В тот вечер Эткинд и рассказал нам о заявлении Солженицына: "И надо же мне было до такой жизни дойти, что я вынужден был принимать помощь у еврея!" То есть у Эткинда. Который из-за Солженицына был выслан из России. Это притом, что Солженицын подтверждает: "Сам Е. Г. Эткинд был в дружбе со мной неотрицаемой, к моменту высылки уже полных 10 лет... и изо всех действующих лиц... только он еще получил открытое сотрясение, публичное бичевание и вытолкнут за границу"*. В рассказе "Русский писатель и два еврея" Эткинд писал: "Странно, что Солженицын не увидел солидарности тех, кто причастен к культуре, не оценил независимой от состава крови потребности интеллигенции к взаимоподдержке. А ведь именно такая солидарность увенчала автора "Ивана Денисовича" Нобелевской премией, помогла ему преодолеть изгнание и победителем вернуться в Россию". Заграничные привилегии Эткинда профессорство в Сорбонне, Золотая пальмовая ветвь, мировое признание и все остальное не вернули ему ни покоя, ни удовлетворения, как, подозреваю, не вернули страдальцу Иову покоя и удовлетворения новое богатство, взамен старого, и другое потомство, взамен бывшего. Книга Эткинда "Записки незаговорщика", написанная с пронзительным, невероятным для публицистики лиризмом, свидетельствует о том, что рана его так никогда и не зажила.
______________
* Цитирую Солженицына: "Даже в Таврический дворец - посмотреть зал заседаний Думы и места февральского бурления - категорически отказано было мне пройти. И если попал я туда весной 1972 года - русский писатель в русское памятное место при "русских вождях"! - то риском и находчивостью двух евреев - Ефима Эткинда и Давида Петровича Прицкера...", Новый мир, 1991,12.
***
Уже в те времена, когда я училась в "Герцена", имя автора книг "Поэзия и перевод", "Разговор в стихах", основателя школы перевода, прославившего институт, было окружено легендами.
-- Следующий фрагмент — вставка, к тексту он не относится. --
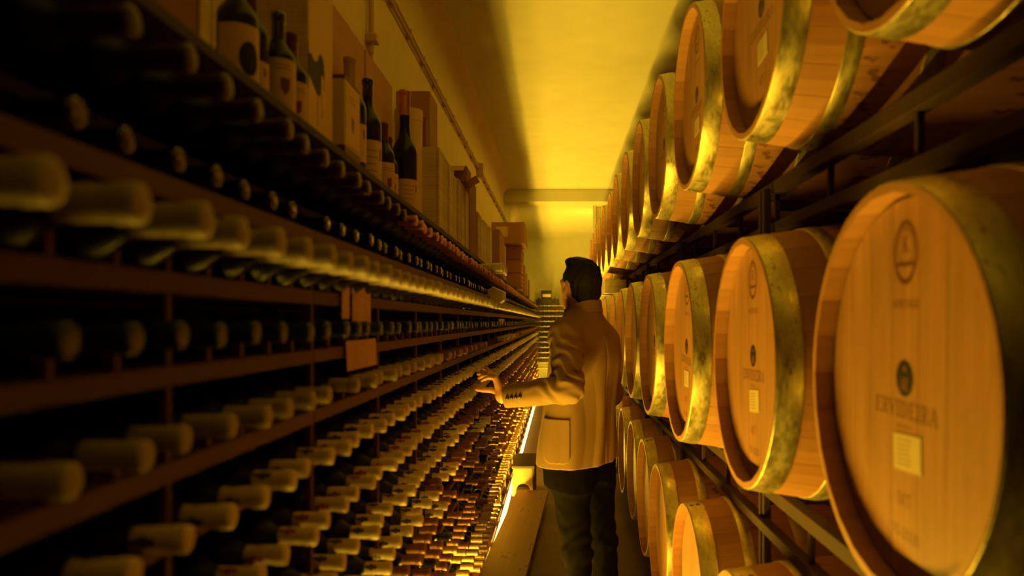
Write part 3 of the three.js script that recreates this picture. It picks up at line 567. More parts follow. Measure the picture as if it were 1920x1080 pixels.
{
  const nth = ['first', 'second', 'third', 'fourth', 'fifth', 'sixth', 'seventh'];
  for (let i = 0; i < 7; i++) woodCase('pale wooden wine case standing upright, ' + nth[i] + ' from the left in the bright row', -0.76, -0.525 - (i % 2) * 0.005, TOP, i < 2 ? 0.35 : 0.325 + 0.008 * (i % 3), 3.3 + i * 0.157, 3.3 + i * 0.157 + 0.15, mCream[i % 3], 'bright row of pale wine cases');
  const g = thing('open_carton', 'brown open carton with a torn flap on top of the bright row of wine cases', 'carton', -0.6, TOP + 0.345, -4.2);
  part('carton_body', box(0.2, 0.09, 0.2, 0.004), mCard[1], g, 0, 0.045, 0);
  const f1 = part('flap', box(0.07, 0.003, 0.19, 0.001), mCard[0], g, 0.12, 0.02, 0.0); f1.rotation.z = 0.5;
  const f2 = part('flap', box(0.18, 0.003, 0.08, 0.001), mCard[2], g, 0, 0.07, 0.13); f2.rotation.x = 0.5;
  carton('dark brown upright carton between the bright row and the next pale cases', 'cardboard_carton', 'carton', -0.76, -0.53, TOP, 0.45, 4.5, 4.85, mCard[1]);
  for (let i = 0; i < 5; i++) woodCase('pale wooden wine case, ' + nth[i] + ' from the left in the shorter row past the dark carton', -0.76, -0.525, TOP, 0.3 - 0.012 * (i % 2), 4.9 + i * 0.21, 4.9 + i * 0.21 + 0.2, mCream[(i + 1) % 3], 'shorter row of pale wine cases');
  carton('brown carton with a rounded top edge before the stacked crates', 'cardboard_carton', 'carton', -0.76, -0.5, TOP, 0.37, 6.4, 7.0, mCard[0]);
  for (let i = 0; i < 3; i++) { // slatted crates carrying the labelled carton
    const c = thing('wooden_crate', 'brown wooden crate, ' + ['lowest', 'middle', 'uppermost'][i] + ' of the stack under the labelled carton', 'crate', -0.62, TOP + 0.165 * i, -9.3);
    part('end_panel', box(0.36, 0.16, 0.014, 0.003), mCard[0], c, 0, 0.08, 0.3); part('end_panel', box(0.36, 0.16, 0.014, 0.003), mCard[0], c, 0, 0.08, -0.3);
    for (const x of [-0.17, 0.17]) for (const y of [0.03, 0.08, 0.13]) part('slat', box(0.012, 0.042, 0.6, 0.002), mCard[2], c, x, y, 0);
    part('floor_board', box(0.34, 0.012, 0.58, 0.002), mCard[0], c, 0, 0.01, 0); part('lid_board', box(0.34, 0.01, 0.58, 0.002), mCard[0], c, 0, 0.154, 0);
  }
  carton('brown carton with a white label, lying on top of the crate stack', 'cardboard_carton', 'carton', -0.78, -0.39, TOP + 0.495, 0.25, 8.75, 9.5, mCard[0], { sticker: 1, sx: -0.07, sk: 1.2 });
  woodCase('pale upright wine case just in front of the crate stack', -0.78, -0.6, TOP, 0.44, 8.4, 8.62, mCream[1]);
  for (let i = 0; i < 4; i++) woodCase('far upright wine case beyond the crate stack, ' + nth[i] + ' of four', -0.76, -0.5, TOP, [0.5, 0.42, 0.36, 0.3][i], 10.2 + i * 0.9, 10.2 + i * 0.9 + 0.4, i % 2 ? mCard[0] : mCream[1], 'far wine cases beyond the crates');
}
// small things on the rack's front
{
  const a = thing('price_card', 'pale paper card hanging from the fourth board, upper of the two cards', 'paper card', -0.488, EYE + 0.044, -1.83);
  part('card', box(0.001, 0.088, 0.17, 0), mOldPaper, a, 0.002, -0.004, -0.02); part('card_back', box(0.001, 0.075, 0.06, 0), mOldPaper, a, -0.001, 0.0, 0.11);
  const b = solo('price_card', 'pale paper card on the fifth board, lower of the two cards', 'paper card', box(0.0012, 0.07, 0.28, 0), mOldPaper, -0.487, EYE - 0.08, -1.86); b.rotation.z = 0.05;
  solo('price_card', 'small far card in the green-necked row', 'paper card', box(0.001, 0.045, 0.6, 0), mOldPaper, -0.46, EYE + 0.0, -6.1);
  const hs = new THREE.Shape(); hs.moveTo(-0.062, -0.055); hs.lineTo(-0.066, 0.022); hs.lineTo(-0.01, 0.058); hs.lineTo(0.058, 0.028); hs.lineTo(0.062, -0.03); hs.lineTo(0.03, -0.06); hs.lineTo(-0.062, -0.055);
  const bag = new THREE.ExtrudeGeometry(hs, { depth: 0.2, steps: 6, bevelEnabled: true, bevelSize: 0.006, bevelThickness: 0.02, bevelSegments: 3 }), p = bag.attributes.position;
  for (let i = 0; i < p.count; i++) { const k = 1 + 0.3 * (noise3(p.getX(i) * 40, p.getY(i) * 40, p.getZ(i) * 25) - 0.5); p.setXYZ(i, p.getX(i) * k, p.getY(i) * k, p.getZ(i) - 0.1); }
  boxUV(bag); bag.computeVertexNormals();
  solo('paper_bag', 'crumpled pale paper bag hanging in front of the second row far along the rack', 'bag', bag, mPaper, -0.465, EYE + 0.19, -5.6);
  const w = new THREE.CylinderGeometry(0.022, 0.03, 0.24, 10), wp = w.attributes.position; for (let i = 0; i < wp.count; i++) { const k = 0.012 * (noise3(wp.getX(i) * 60, wp.getY(i) * 40, wp.getZ(i) * 60) - 0.5); wp.setX(i, wp.getX(i) + k); wp.setZ(i, wp.getZ(i) + k); } w.rotateZ(Math.PI / 2); w.computeVertexNormals();
  for (let i = 0; i < 3; i++) { const o = solo('wrapped_bottle', 'pale tissue-wrapped bottle end among the painted-glint copper capsules, ' + ['left', 'middle', 'right'][i] + ' of three', 'bottle', w, mCream[2], -0.5, EYE + 0.375, -5.15 - i * 0.22, 'tissue-wrapped bottles'); o.rotation.y = rr(-0.1, 0.1); }
}
// on top of the end rack
for (const [i, x] of [[0, -0.37], [1, -0.1]]) { const c = thing('bottle_tray', 'dark low crate on the end rack, ' + ['left', 'right'][i] + ' of the pair', 'crate', x, EYE + 0.388, -17.5); part('tray_body', box(0.26, 0.14, 0.3, 0.006), mBung, c, 0, 0.07, 0); for (const s of [-0.07, 0.02]) part('bottle_top', new THREE.SphereGeometry(0.02, 10, 8), mSteel, c, s, 0.15, 0.06); part('handle', box(0.09, 0.016, 0.01, 0.002), mSteel, c, 0, 0.06, 0.152); }
{ const c = thing('small_carton', 'small dark box with a white label sitting on the end-rack crates', 'carton', -0.27, EYE + 0.545, -17.5); part('carton_body', box(0.24, 0.16, 0.24, 0.005), mBung, c, 0, 0.08, 0); part('paper_label', box(0.19, 0.07, 0.002, 0), mPaper, c, 0.01, 0.06, 0.122); part('lid', box(0.245, 0.03, 0.245, 0.003), mSteel, c, 0, 0.165, 0); }
leftSide = false;
for (const o of LEFT) { o.position.set(o.position.x * S, EYE + (o.position.y - EYE) * S, o.position.z * S); o.scale.multiplyScalar(S); }
// on the right, past the man's head
carton('cream carton lying on a far middle-row barrel, right of the man\'s head', 'cardboard_carton', 'carton', 0.41, 0.61, EYE + 0.246, 0.12, 6.5, 7.15, mCream[0], { tape: 1 });

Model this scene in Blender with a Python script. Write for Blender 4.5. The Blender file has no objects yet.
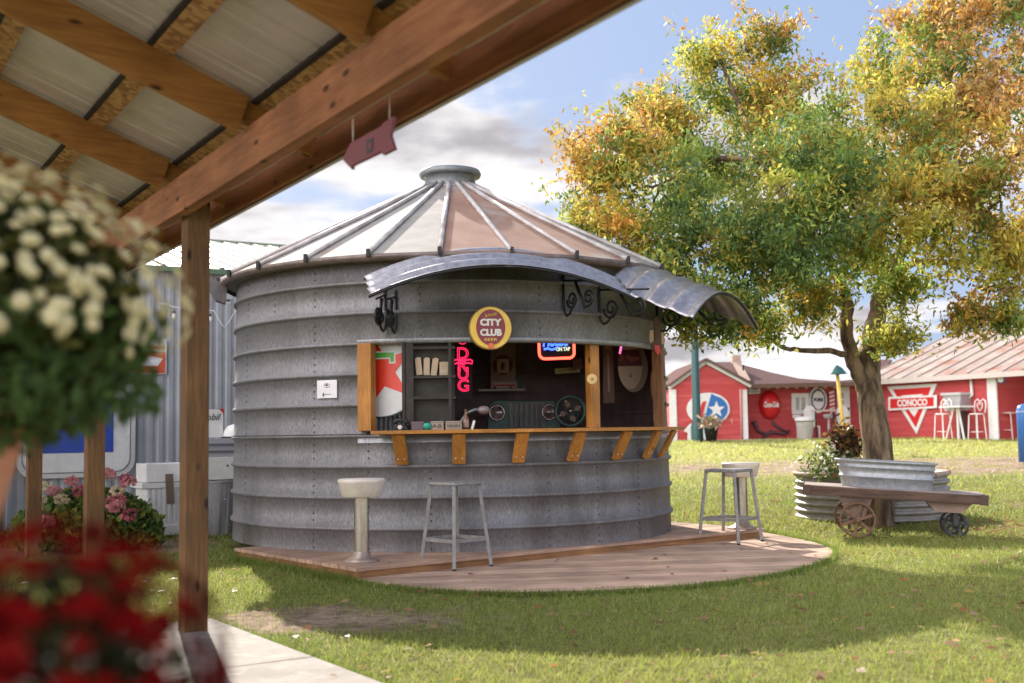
import bpy, bmesh, math, random
import numpy as np
from mathutils import Vector, Matrix
rnd = random.Random(7); rng = np.random.default_rng(7)
R = math.radians
scene = bpy.context.scene
COL = scene.collection

# ------------------------------------------------------------------ camera
F_PX, PITCH, ROLL, CZ = 1150.0, .0785, .0152, 1.05
cam = bpy.data.cameras.new('camera'); camo = bpy.data.objects.new('camera', cam); COL.objects.link(camo)
cam.sensor_width = 36; cam.lens = 36*F_PX/1024; cam.clip_start = .05; cam.clip_end = 2000
camo.matrix_world = Matrix.Translation((0,0,CZ)) @ Matrix.Rotation(math.pi/2+PITCH,4,'X') @ Matrix.Rotation(-ROLL,4,'Z')
cam.dof.use_dof = True; cam.dof.focus_distance = 10.2; cam.dof.aperture_fstop = 2.0
scene.camera = camo
# ------------------------------------------------------------------ sky + sun
SUN_DIR = Vector((-.32*math.cos(R(33)), .947*math.cos(R(33)), math.sin(R(33)))).normalized()   # towards the sun
world = bpy.data.worlds.new('World'); scene.world = world; world.use_nodes = True
def build_world():
    nt = world.node_tree; N = nt.nodes; L = nt.links; N.clear()
    out = N.new('ShaderNodeOutputWorld'); bg = N.new('ShaderNodeBackground'); L.new(bg.outputs[0], out.inputs[0])
    sky = N.new('ShaderNodeTexSky'); sky.sky_type = 'NISHITA'; sky.sun_disc = False
    sky.sun_elevation = R(33); sky.sun_rotation = math.atan2(SUN_DIR.x, SUN_DIR.y); sky.dust_density = 1.2; sky.ozone_density = 2.0
    bg.inputs[1].default_value = .12
    tc = N.new('ShaderNodeTexCoord'); sep = N.new('ShaderNodeSeparateXYZ'); L.new(tc.outputs['Generated'], sep.inputs[0])
    def M(op, a, b=None, c=None, clamp=False):
        n = N.new('ShaderNodeMath'); n.operation = op; n.use_clamp = clamp
        for i, v in enumerate((a, b, c)):
            if v is None: continue
            if isinstance(v, (int, float)): n.inputs[i].default_value = v
            else: L.new(v, n.inputs[i])
        return n.outputs[0]
    z = M('MAXIMUM', sep.outputs[2], 0.0); zz = M('ADD', z, .13)
    cx = M('DIVIDE', sep.outputs[0], zz); cy = M('DIVIDE', sep.outputs[1], zz)
    cmb = N.new('ShaderNodeCombineXYZ'); L.new(cx, cmb.inputs[0]); L.new(cy, cmb.inputs[1]); cmb.inputs[2].default_value = 3.7
    def noise(scale, detail, off, rough=.55, dist=0.0):
        mp = N.new('ShaderNodeMapping'); mp.inputs[1].default_value = off; L.new(cmb.outputs[0], mp.inputs[0])
        n = N.new('ShaderNodeTexNoise'); n.inputs['Scale'].default_value = scale; n.inputs['Detail'].default_value = detail
        n.inputs['Roughness'].default_value = rough; n.inputs['Distortion'].default_value = dist; L.new(mp.outputs[0], n.inputs[0]); return n.outputs[0]
    n1 = noise(.85, 9, (1.3, .4, 0), .56, .15)
    # weather bias: thicker cloud bank to the left and low down, open sky to the upper right
    lx = M('MULTIPLY', sep.outputs[0], -.55); lz = M('MULTIPLY', M('SUBTRACT', .24, sep.outputs[2]), .62)
    lz = M('MINIMUM', M('MAXIMUM', lz, -.05), .2)
    lx = M('MINIMUM', M('MAXIMUM', lx, -.05), .17)
    dens = M('ADD', M('ADD', n1, lx), lz)
    mr = N.new('ShaderNodeMapRange'); mr.interpolation_type = 'SMOOTHSTEP'; mr.inputs[1].default_value = .50; mr.inputs[2].default_value = .59; L.new(dens, mr.inputs[0])
    n2 = noise(1.6, 7, (4.2, -.35, 0), .55)
    thick = M('MULTIPLY_ADD', dens, .45, M('MULTIPLY', n2, .9))
    mr2 = N.new('ShaderNodeMapRange'); mr2.interpolation_type = 'SMOOTHSTEP'; mr2.inputs[1].default_value = .66; mr2.inputs[2].default_value = .86; L.new(thick, mr2.inputs[0])
    cc = N.new('ShaderNodeMixRGB'); cc.inputs[1].default_value = (4.5, 4.35, 4.35, 1); cc.inputs[2].default_value = (2.1, 2.0, 2.15, 1); L.new(mr2.outputs[0], cc.inputs[0])
    # gentle lift of the clear blue towards the pale autumn tone
    hz = N.new('ShaderNodeMixRGB'); hz.inputs[0].default_value = .9; hz.inputs[2].default_value = (1.55, 2.05, 3.15, 1); L.new(sky.outputs[0], hz.inputs[1])
    mx = N.new('ShaderNodeMixRGB'); L.new(mr.outputs[0], mx.inputs[0]); L.new(hz.outputs[0], mx.inputs[1]); L.new(cc.outputs[0], mx.inputs[2])
    # unseen clouds behind the camera, away from the sun, brightened to add fill light
    bk = N.new('ShaderNodeMapRange'); bk.interpolation_type = 'SMOOTHSTEP'; bk.inputs[1].default_value = .55; bk.inputs[2].default_value = -.35; bk.inputs[3].default_value = 1.0; bk.inputs[4].default_value = 5.2; L.new(sep.outputs[1], bk.inputs[0])
    ml = N.new('ShaderNodeVectorMath'); ml.operation = 'SCALE'; L.new(cc.outputs[0], ml.inputs[0]); L.new(bk.outputs[0], ml.inputs[3]); L.new(ml.outputs[0], mx.inputs[2])
    L.new(mx.outputs[0], bg.inputs[0])
build_world()
sun = bpy.data.lights.new('sun', 'SUN'); sun.energy = 4.6; sun.angle = R(.6); sun.color = (1, .93, .82)
suno = bpy.data.objects.new('sun', sun); COL.objects.link(suno); suno.rotation_euler = (-SUN_DIR).to_track_quat('-Z', 'Y').to_euler()
scene.view_settings.view_transform = 'Standard'; scene.view_settings.look = 'None'
scene.view_settings.exposure = 1.02; scene.view_settings.gamma = 1; scene.view_settings.use_curve_mapping = False
scene.render.engine = 'CYCLES'
scene.cycles.max_bounces = 6; scene.cycles.diffuse_bounces = 3; scene.cycles.glossy_bounces = 3; scene.cycles.transmission_bounces = 3; scene.cycles.transparent_max_bounces = 4
scene.cycles.sample_clamp_indirect = 6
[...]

Я была в колонном зале на защите его докторской в октябре 1965 года, и считаю эту блистательную защиту одним из важнейших событий моей далеко не бедной впечатлениями жизни. "Несмотря на довольно специальный характер темы, - вспоминал Эткинд, - "Стихотворный перевод как проблема сопоставительной стилистики" - аудитория реагировала с энтузиазмом, и защита прошла, можно сказать эффектно"*.
______________
* Е. Эткинд, "Записки незаговорщика".
Еще бы! Участниками научной баталии были прославленные академики В. М. Жирмунский и М. П. Алексеев, также будущий доктор и профессор Е. Г. Эткинд. Не забуду восторга переполненного зала. Как это было красиво! И могу лишь воскликнуть вслед за Салтыковым-Щедриным, вспоминавшим "оттепель" начала царствования Александра II: "О, какое это было время! О, какое это было прекрасное время!" И не предполагали мы, как и Михаил Евграфович, что все это может так быстро кончиться, тогда как следовало предполагать, поскольку, как предупреждал Александр Иванович Герцен, когда в очередной раз ломают стены и отбивают замки и отпирают ворота, то в первую очередь вбегают не те, кого ждали. "Неотразимая волна грязи залила все", - писал он в "Былое и думах".
Мы - не предполагали. А Горенштейн, мало кому тогда известный, сидел в "чужом углу" и малопонятным почерком писал свой 900-страничный роман "Место" с подзаголовком "Политический роман" о хрущевской оттепели, оказавшейся очередным камуфляжем и обернувшейся очередным фарсом.